I think we can all agree there is no shortage of discussion this election year, no matter what side of the aisle you sit. Even if you’re not following the daily news updates, you’re probably watching humorous political clips your friends sent you from Jimmy Fallon or Saturday Night Live. There’s something new to discuss every day, and it’s only going to increase through November.
This is the beauty of our great American political system and the freedom of opinion it affords us. Not to mention, it’s just so much darn fun to discuss! And we should! But we must have the ability to have a difference of opinion, discuss with civility and respect, and still part in good company. As Thomas Jefferson said, “I never considered a difference of opinion in politics, in religion, in philosophy, as cause for withdrawing from a friend.”
With that in mind, here are a few tips to consider when talking politics:
- “Enter these conversations prepared to listen.” – Daniel Post Senning
If you listen to the “Awesome Etiquette” podcast byThe Emily Post Institute on NPR radio (and if you don’t, I think you’d love it), Lizzie Post and Daniel Post Senning recently discussed this controversial topic. I love what they said about being prepared to just be a listener too. Your opinions to the conversation are valuable and valid, but know that conversely you need to be aware of how much of the conversation you are taking up. Have a true conversation, which means ensuring it is two-sided by taking time to just listen. It shows such respect and consideration when you give others room and time to get their point across. When you grant that respect to the others in the discussion, you may be surprised how responsive and respectful they are, in turn, when you are speaking.
- Politics at the Table
Among friends, it can be almost too much to resist talking about. I am guilty of this. However, the best rule of thumb etiquette-wise is just to avoid discussing these topics around the dinner table. This is, by far, the safest approach and least possible scenario to accidentally (or purposefully) offend. You don’t want someone feeling uncomfortable and possibly even trapped because good manners prevent them from leaving the dinner table. If you choose to engage in a conversation of this nature, make sure you know your audience around the table and keep your comments within the bounds of consideration and respect for others. Since most of us offend others completely unintentionally, it’s best just to follow the rule of thumb. This doesn’t make you boring. It makes you polite.
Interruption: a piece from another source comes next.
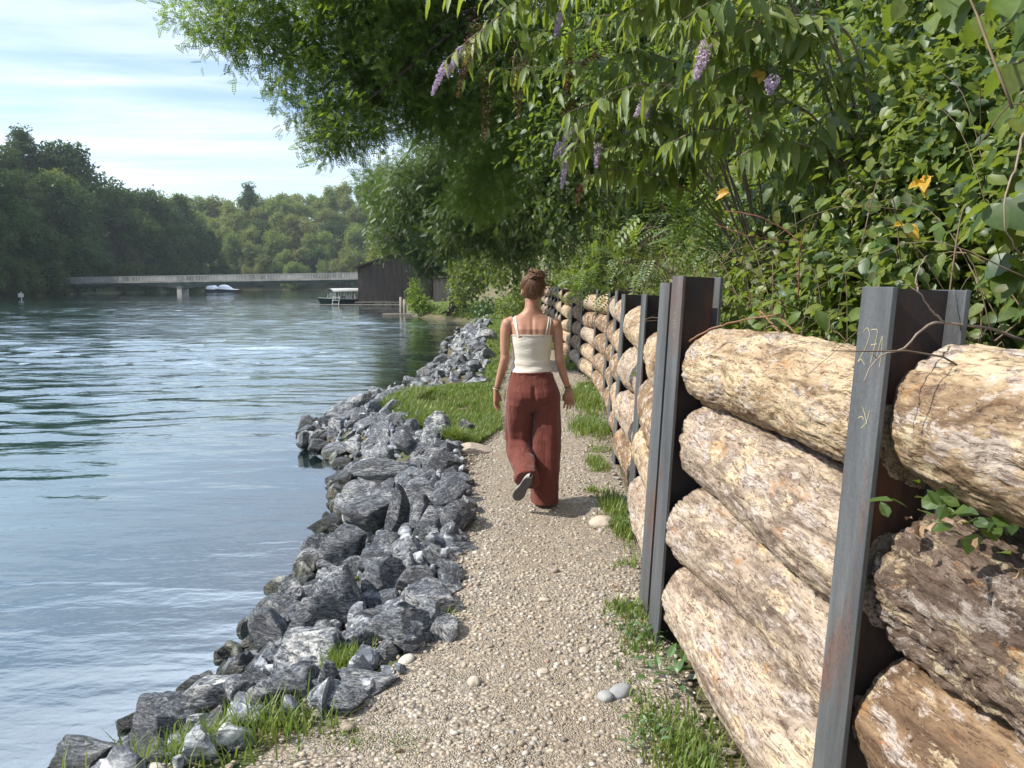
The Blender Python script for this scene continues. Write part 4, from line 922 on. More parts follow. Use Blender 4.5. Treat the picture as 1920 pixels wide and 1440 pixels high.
# hair: cap swept up into a loose bun
m = MB(); secs = []
k = 48; rngh = np.random.RandomState(4)
for i in range(22):
    a = -1.05+(math.pi/2+1.05)*i/21; secs.append((HC[0], HC[1]-.006, HC[2]+.004+.108*math.sin(a), max(.002, .089*math.cos(a)**.9), max(.002, .104*math.cos(a)**.9)))
loft(m, secs, k); ome = m.mesh('hair', True); co = getco(ome); x, y, z = co.T
th = np.arctan2(y-.02, x-.006)
co += np.stack([np.cos(th), np.sin(th), 0*th], -1)*(.0028*np.sin(th*34+3*vn(np.stack([x*30, y*30, z*9], -1)))+.004*vn(np.stack([x*28, y*28, z*16], -1)))[:, None]
# hairline: pull the front and the nape in so that face, ears and neck stay free
fr_ = sm(.02, .09, co[:, 1])*sm(1.655, 1.62, co[:, 2]); co[:, 1] -= fr_*.085
ear = sm(.065, .08, np.abs(co[:, 0]-.006))*sm(1.60, 1.57, co[:, 2]); co[:, 0] = .006+(co[:, 0]-.006)*(1-.16*ear)
low_ = sm(1.55, 1.50, co[:, 2]); co[:, 0] = .006+(co[:, 0]-.006)*(1-.45*low_); co[:, 1] += low_*.012
setco(ome, co); hair = link('hair', ome, hairm, person)
m = MB(); BC = np.array([.030, -.020, 1.688])
ell(m, tuple(BC), (.046, .042, .038), 18, 10)
for i in range(38):
    ph = rngh.rand()*6.28; tl = rngh.uniform(-.9, .9); R0 = rngh.uniform(.036, .068); span = rngh.uniform(2.0, 4.6); P = []
    for a in np.linspace(0, span, 18):
        v = Vector((math.cos(a+ph)*R0, math.sin(a+ph)*R0*.9, 0)); v.rotate(Euler((tl, rngh.uniform(-.02, .02)+tl*.6, ph))); P.append(BC+np.array(v)+rngh.normal(size=3)*.0012)
    m.tube(P, np.interp(np.linspace(0, 1, 18), [0, .3, .8, 1], [.003, rngh.uniform(.006, .010), .006, .001]), 7)
m.build('bun', hairm, hair, True)
m = MB()
for i in range(260):
    if i < 170: p0 = BC+rngh.normal(size=3)*[.03, .025, .02]; d_ = rngh.normal(size=3)*[1, .8, .6]+[0, 0, .5]
    else:
        a = rngh.uniform(3.4, 6.0); p0 = np.array([.006+.08*math.cos(a), .02+.10*math.sin(a), 1.60+rngh.uniform(-.08, .05)]); d_ = np.array([math.cos(a)*.35, math.sin(a)*.35, rngh.uniform(-.8, .9)])
    d_ /= np.linalg.norm(d_); L_ = rngh.uniform(.02, .06); P = [p0+d_*L_*q+np.array([0, 0, -L_*.5*q*q])+rngh.normal(size=3)*.001 for q in np.linspace(0, 1, 5)]
    m.tube(P, [.0007, .0006, .0005, .0004, .0002], 4, False)
m.build('loose_strands', hairm, hair)
# strands combed from nape and temples up to the bun
m = MB()
for i in range(110):
    a = rngh.uniform(math.pi*.92, math.pi*2.08); zb = 1.525+.03*abs(math.sin(a*1.3))+(.05 if abs(math.cos(a)) > .75 else 0); P = []
    for q in np.linspace(0, 1, 12):
        zz = zb*(1-q)+1.685*q; c2 = math.sqrt(max(.02, 1-((zz-1.604)/.110)**2)); aa = a*(1-q*.55)+(math.pi*1.5)*(q*.55)
        low2 = 1-.35*max(0, (1.55-zz)/.05); P.append((.006+.0905*c2*math.cos(aa)*low2, .022+.1055*c2*math.sin(aa)+(.010 if zz < 1.54 else 0), zz))
    m.tube(np.array(P)+rngh.normal(size=(12, 3))*.0006, [.0008]+[.0022]*9+[.0015, .0006], 5, False)
m.build('combed_strands', hairm, hair, True)
# shoes
def shoe(heel, toe, up, name='shoe'):
    hl, te = np.array(heel, float), np.array(toe, float); d_ = te-hl; L_ = np.linalg.norm(d_); d_ /= L_; u = np.array(up, float); u -= d_*np.dot(u, d_); u /= np.linalg.norm(u); s_ = np.cross(d_, u)
    fr = np.stack([d_, s_, u])
    out = []
    q = np.linspace(0, 1, 22); wd = np.interp(q, [0, .06, .2, .45, .7, .88, .96, 1], [.008, .025, .032, .031, .043, .038, .024, .006])
    pl = [(a*L_, w_) for a, w_ in zip(q, wd)]+[(a*L_, -w_) for a, w_ in list(zip(q, wd))[::-1]]
    m = MB(); m.prism(pl, 2, 0, .018); V = np.concatenate(m.V) @ fr+hl; m.V = [V]; sh_ = m.build(name, solem, person, False, bevel=.004)
    m = MB(); rings = []; kk = 20; aa = np.linspace(0, math.pi, kk); Vs = []
    hh_ = np.interp(q, [0, .1, .3, .45, .7, .9, 1], [.045, .062, .06, .055, .04, .03, .012])
    for a, w_, h_ in zip(q, wd, hh_): Vs.append(np.stack([a*L_+0*aa, np.cos(aa)*w_*.97, .017+np.sin(aa)*h_], -1))
    V = np.concatenate(Vs) @ fr+hl; n = len(q); Q = [[i*kk+j, i*kk+j+1, (i+1)*kk+j+1, (i+1)*kk+j] for i in range(n-1) for j in range(kk-1)]
    m.add(V, Q); m.build('upper', shoem, sh_, True)
shoe((-.022, -.375, .295), (-.122, -.245, .098), (.2, .80, .45))
shoe((.094, -.075, .0), (.104, .18, .0), (0, 0, 1))
# bracelets
def band(c, nrm, r, th, mat, name='bracelet'):
    n = Vector(nrm).normalized(); qd = n.to_track_quat('Z', 'Y'); P = [np.array(c)+np.array(qd @ Vector((math.cos(a)*r, math.sin(a)*r, 0))) for a in np.linspace(0, 2*math.pi, 30)]
    m = MB(); m.tube(P, th, 7, False); m.build(name, mat, person, True)
band((-.2585, .0305, .868), (-.2, .2, -1), .0255, .0042, metalm, 'wristwatch'); band((-.256, .029, .878), (-.25, .1, -1), .0262, .0015, cordm)
band((.265, .033, .882), (.3, .2, -1), .0265, .0022, cordm); band((.268, .034, .872), (.2, .3, -1), .027, .0016, metalm); band((.271, .035, .864), (.3, .1, -1), .0262, .0018, cordm)
# ------------------------------------------------------------------ bridge, boathouse, boats
conc = simple('bridge_concrete', (.30, .29, .27), .85, var=.35, scale=.6, stretch=(1, 1, .3))
rail = simple('weathered_steel_rail', (.34, .34, .33), .6, var=.2, scale=1.5)
dwood = simple('dark_weathered_boards', (.085, .070, .060), .8, var=.4, scale=2., bmp=.01, bscale=30, stretch=(3, 3, .3))
wood2 = simple('grey_jetty_wood', (.28, .25, .21), .8, var=.3, scale=3)
br = empty('footbridge', (-88, 146, 0)); tag(br, 'long low concrete footbridge with pale railing crossing the river in the distance', 'bridge')
bx0, by0, bx1, by1 = -97., 146., -16., 135.; BL = math.hypot(bx1-bx0, by1-by0); br.rotation_euler = (0, 0, math.atan2(by1-by0, bx1-bx0)); br.location = (bx0, by0, 0)
def dz(s_): return 1.65+.014*s_
pier_s = BL*.435
m = MB()
ss = np.linspace(0, BL, 60); V = []; 
for s_ in ss:
    dpt = .55+.75*max(0, 1-abs(s_-pier_s)/9)**1.6; zt = dz(s_)+.02
    V += [(s_, -1.6, zt), (s_, 1.6, zt), (s_, 1.6, zt-.28), (s_, .8, zt-.30-dpt*.9), (s_, -.8, zt-.30-dpt*.9), (s_, -1.6, zt-.28)]
V = np.array(V); Q = [[i*6+j, i*6+(j+1) % 6, (i+1)*6+(j+1) % 6, (i+1)*6+j] for i in range(len(ss)-1) for j in range(6)]; m.add(V, Q); m.build('deck', conc, br)
m = MB(); m.box((pier_s, 0, (dz(pier_s)-1.0-3.5)/2), (.95, 2.4, dz(pier_s)-1.+3.5)); m.build('pier', simple('pier_concrete', (.42, .40, .36), .85, var=.2, scale=1.), br, bevel=.05)
m = MB(); m.box((-1, 0, .1), (4, 4.5, 2.6)); m.build('abutment', conc, br)
for sy in (-1, 1):
    m = MB(); rr_ = np.random.RandomState(5)
    for s_ in np.arange(0.2, BL, .30): m.box((s_, sy*1.52, dz(s_)+.48), (.12 if rr_.rand() < .93 else .26, .03, .88))
    m.prism([(0, dz(0)+.94), (BL, dz(BL)+.94), (BL, dz(BL)+1.0), (0, dz(0)+1.0)], 1, sy*1.52-.05, sy*1.52+.05) if False else m.add([(0, sy*1.52-.05, dz(0)+.94), (BL, sy*1.52-.05, dz(BL)+.94), (BL, sy*1.52-.05, dz(BL)+1.0), (0, sy*1.52-.05, dz(0)+1.0), (0, sy*1.52+.05, dz(0)+.94), (BL, sy*1.52+.05, dz(BL)+.94), (BL, sy*1.52+.05, dz(BL)+1.0), (0, sy*1.52+.05, dz(0)+1.0)], [[0, 1, 2, 3], [4, 7, 6, 5], [0, 4, 5, 1], [3, 2, 6, 7], [0, 3, 7, 4], [1, 5, 6, 2]])
    m.build('railing', rail, br)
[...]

- Pause for thought, and take a breath before you respond
This is especially true if someone has just said something that might be contrary to your viewpoint or upsetting to you. You don’t need to respond immediately, or even at all if you feel it can’t be done with grace. Take a moment to pause, gather your thoughts, and take the conversation in a positive direction. Or, change the conversation topic altogether. - Manage your reaction – be careful of your tone
If the conversation is taking a turn from sharing viewpoints to making you feel on the defensive, remember the goal of the conversation is an exchange of opinions in a civil manner. If you feel yourself growing upset or getting louder with your words, it’s time to change the conversation. It’s important to maintain mutual respect, and it’s hard to do that if either party takes a tone that might be construed as snarky or condescending. If you’re not quite sure how to respond, you can use phrases such as, “That’s very insightful, thanks sharing your viewpoints with me.” “Isn’t it great that we can discuss like this, even though we might somewhat differ.” Or, “Isn’t it great that we don’t have to agree, but can still discuss freely like this in our country? Thanks for sharing your thoughts with me.” - Social media posting
A final note on political conversations – it can very easily feel more comfortable and less direct to post a political opinion on your social media site of choice. But, it’s incredibly important to remember you are still having a conversation. In fact, you’re creating a very loud conversation, even if it’s not one you are having face-to-face. Remember that your online comments can be carried far and wide to a large audience, and so can the reactions to it. Not to mention that anything posted online can live forever. Anything you would not be willing to say in a civil face-to-face discussion, should not be posted.